At the turn of the 20th century, G.R. Lambert & Co. and other professional photographers were challenged by the rise of family photographers and amateur photographic societies. As a result, they quickly diversified their photographic business into the production of postcards and the servicing of amateur needs.

Advertisement of services catering to amateur photographers printed on the back of the postcard.

The new century ushered in a profitable postcard craze which reached its greatest height of popularity from 1906 to 1913, a period which collectors refer to as the Golden Age of Picture Postcards.

A postal stationery postcard with a detachable reply portion.
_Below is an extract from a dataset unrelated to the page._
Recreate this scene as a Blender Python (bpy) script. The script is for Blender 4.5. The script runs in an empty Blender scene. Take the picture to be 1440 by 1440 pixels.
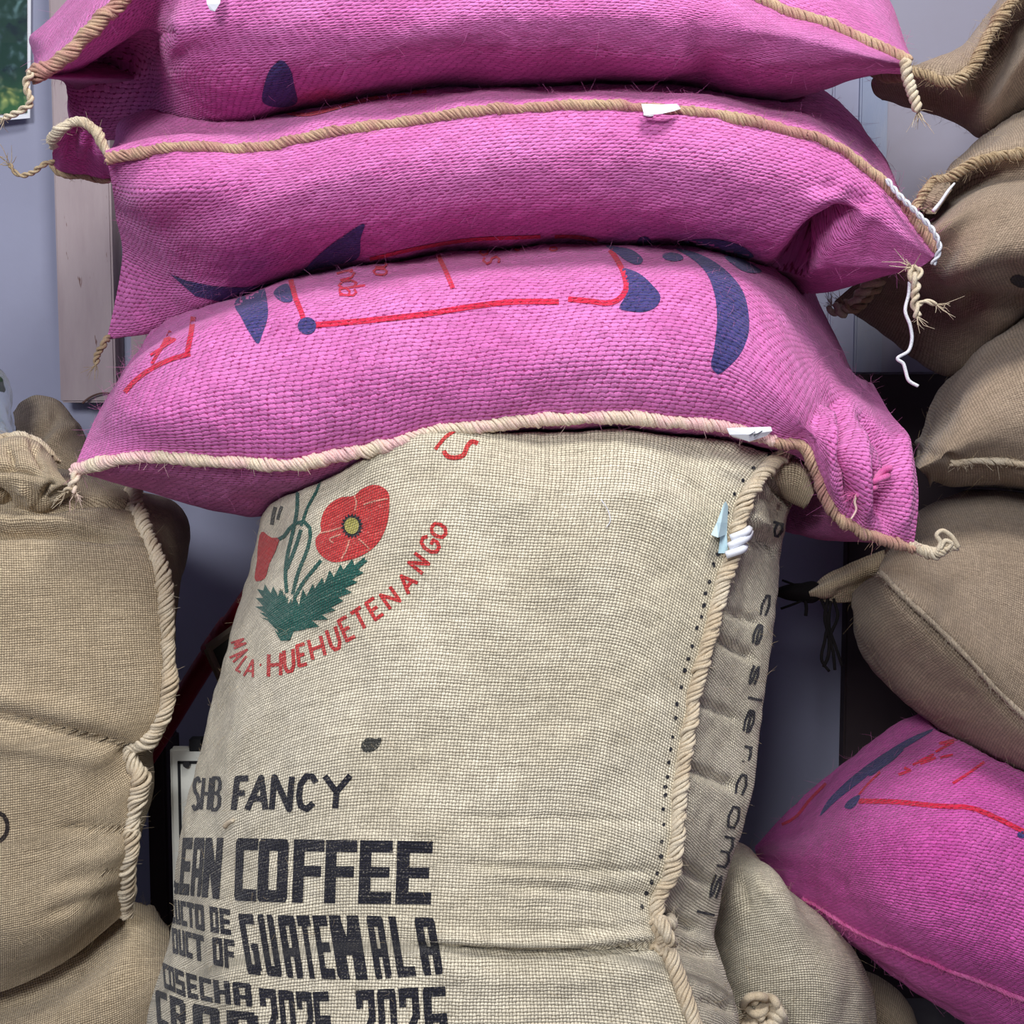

The photograph was pasted onto the back of the reply portion of the postcard.

The large photographic business and the vast catalogue of photographs which G.R. Lambert & Co. produced fuelled the lucrative picture postcard trade. It was said that the company had a turnover of about quarter of a million cards a year.

Double postcard used in 1905 showing panoramic view of the Singapore waterfront.

The first picture postcard of Singapore was produced in 1897 by G.R. Lambert & Co. It was not the same as the photograph postcards we have today. They were in fact real photographs pasted on the blank sides of printed postal stationery postcards.

Viginette of Boat Quay, new harbor and Johnston's Pier, used in 1899.

The outbreak of the war in Europe in 1914 brought a complete halt to the picture postcard collecting craze and effectively brought an end to the Golden Age of Singapore Picture Postcards (1906-1913). G.R. Lambert & Co. ceased operation when the war ended in 1918.

From 2 August 2010 to 2 January 2011, the Singapore Philatelic Museum displayed a collection of photographs and picture postcards by G.R. Lambert & Co donated by Mr Koh Seow Chuan.